Comecei me vestindo e cantando como Carmem Miranda no Bar Apolo na Rua do Resende. Ganhei quatro vestidos de um velho travesti e com eles vieram o apoio e o incentivo daquela “velha senhora”. Perdi de vez a timidez no palco. No escurinho – voz e violão – encantava a platéia com um repertório à base de Dalva de Oliveira, Dolores Duran, Marlene e Emilinha Borba. Uma noite a fina flor dos travestis “Marquesa” a chefe do clã do teatro Rival me assistiu, gostou e me convidou para integrar o elenco da peça “Vem quente que eu estou fervendo”. A minha carreira engatilhou. Passei a receber convites e fui me esmerando tecnicamente. Em seguida também integrei o elenco de “Liberdade para as Bobonecas” com a direção de Carlos Machado no Cabaret Casanova e no Teatro Rival tive muito sucesso e me tornei bastante popular na peça “O mundo é das bonecas” . Era a época de ouro dos travestis – estávamos em alta e a arte do transformismo super valorizada. Lembro que eu fazia uma imitação tão perfeita da Emilinha Borba que a própria não se reconhecia nas fotos do espetáculo. Fui muito elogiada pela travesti Rogéria que era uma espécie de papiza do meio. De quem viria a ser amiga pessoal e com quem trabalhei em vários shows e turnês pelo Brasil com o show “Folia Tropical”. Uma outra personagem que muito me ajudou neste meu inicio de vida artística foi a talentosa Geórgia Bengston. Foi a minha mestra. Através dela cheguei aos palcos do Brigitte Blair numa acolhida de anos a fio e com muito sucesso.

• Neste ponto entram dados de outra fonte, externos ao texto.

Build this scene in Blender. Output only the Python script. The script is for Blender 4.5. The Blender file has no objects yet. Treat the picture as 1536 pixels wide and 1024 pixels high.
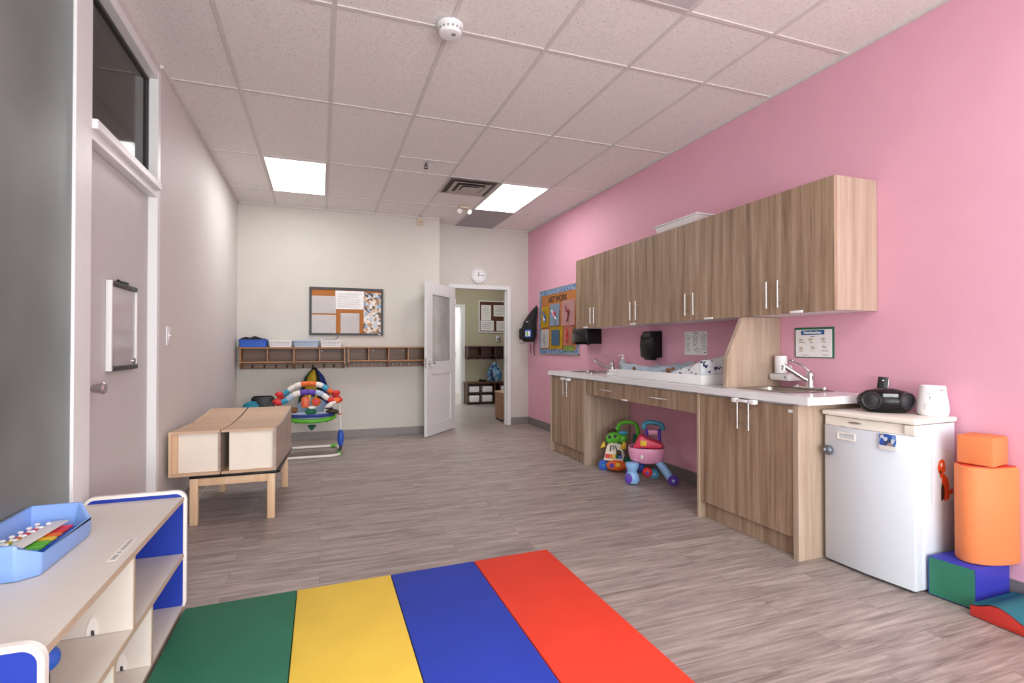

Foi uma maratona de shows e de espetáculos? Direção competente?
Claro, havia espaços bons e que reclamavam a presença dos travestis. Cantei e fiz shows na Boate Holliday na Prado Jr., na Bolero na Av. Atlântica, na Erótica, sem falar no Teatro Rival, no Brigitte Blair, Cabaret Casanova, Teatro Francisco Nunes, Teatro Carlos Gomes, Serrador e tantos outros até chegar a Galeria Alaska. Um belo dia a Bibi Ferreira me viu no palco e me escolheu para fazer parte de uma grandiosa montagem o “Gay Fantasy” e com destaque. A peça tinha um apelo divertido, uma “nave de travestis que corria o universo à procura de homens”. Ficamos muito tempo em cartaz no Rio e depois no Procópio Ferreira em São Paulo. Sucesso absoluto de bilheteria.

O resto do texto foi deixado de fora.